Notably, when Börjesson talks about planners invoking the health benefits of cycling, she means they emphasize the health of the population, not the individual. Therefore, she sees the arguments made for cycling being discriminatory against cyclists, as if their motivations should all be generalized toward the common good and not simply their own convenience of a quicker, smoother, cheaper trip.
Australians Are Wusses About the Cold. Professor Geoffrey Rose of Monash University found that in Australia, daily bike commuters tend to ride less in the winter, while more casual cyclists will usually keep biking at their normal rate, presumably able to find a few nice days each week to ride.

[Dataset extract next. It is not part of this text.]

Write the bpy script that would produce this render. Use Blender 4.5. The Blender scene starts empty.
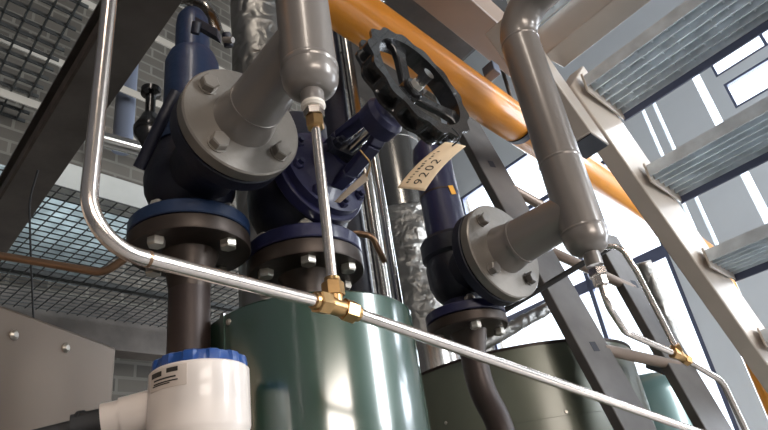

Granted, this research [PDF] was done in Melbourne, Australia, where winters are mild. “In Denmark, they’ll cycle through three feet of snow,” Rose told me. “In Australia, if it looks like it’s going to rain, people pull the plug.”
Casual cyclists in Rose's study were 2.3 times more likely than committed ones to use a private automobile as their backup mode in bad weather, while committed cyclists rode transit as their backup. The upshot, Rose said, is that if the goal is to reduce miles driven, “we have to figure out what we can do to support casual cyclists.”
Of course, weather isn’t the only factor that helps a casual cyclist decide whether any given day will be a bicycle day. Activities planned before or after work, the need to carry a lot of items, the clothes required for work, and the availability of other modes are also factors – not to mention the not-insignificant issue of whether they feel like it.